From cluster college to state university
Feb 28, 2011
Throughout 50 years of transformations, challenges and identity changes, one person has served the campus and lived the adventures since 1968.
Presenter Lynn “Chick” Blue spoke about how Grand Valley State University developed from cornfields and multiple campuses of its early years in the Wednesday installment of the 50th At Noon Lecture Series.
Blue started her work at GVSU 43 years ago in the Registrar’s Office.
“My first job was to know catalogs,” Blue said. “The first catalogs were only 35 pages long, and we offered only 12 courses at the beginning. The real trick was to recruit students about what was to come.”
Blue reminisced about simpler days, “Ozzie and Harriet days,” before the era of campus police disciplining students for playing cards in the library. Blue traced her experiences to before Zumberge Library when the books were housed in the “pink farmhouse.”

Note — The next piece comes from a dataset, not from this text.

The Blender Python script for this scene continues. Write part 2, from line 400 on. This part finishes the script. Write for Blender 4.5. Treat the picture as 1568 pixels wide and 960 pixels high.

Blue took part in many transformations and solutions to make life easier for students. For a period of time known as “the cluster college years,” GVSU was a compilation of five different colleges.
“Every college on campus wanted to be unique, but this opened up issues,” Blue said. “Things were very complex. Every college had their own registration office and 21 different grading computations with no computers.”
The crowd laughed as it felt her pain, but the issues were serious.
“At that time we were losing enrollment numbers,” Blue said. “We were focused on the internal and not the external. Internal offices were pitted against each other, and we were spending all of our time on ourselves versus on our external identity.”
By the 1980s, things for GVSU and Blue started to come together. The division of the different colleges ended, and common grading and transcripts began.
With the late ’80s and early ’90s came the technology that made her job easier than the years of registering students by hand in the Fieldhouse.
“Our office made it a point to go back and scan and index every one of the 2,345,600 transcripts that we had in our possession,” Blue said.
Today, Blue is the vice provost for Academic Services and IT.
Throughout the slideshow, the audience members were awed by the early states of GVSU and the longevity of the speaker.
“I see GVSU has come a long way and I’m proud to be a part of it,” said Keenan Benning, an Information Technology major. “I believe that GVSU has many things to still fix, but I see progress.”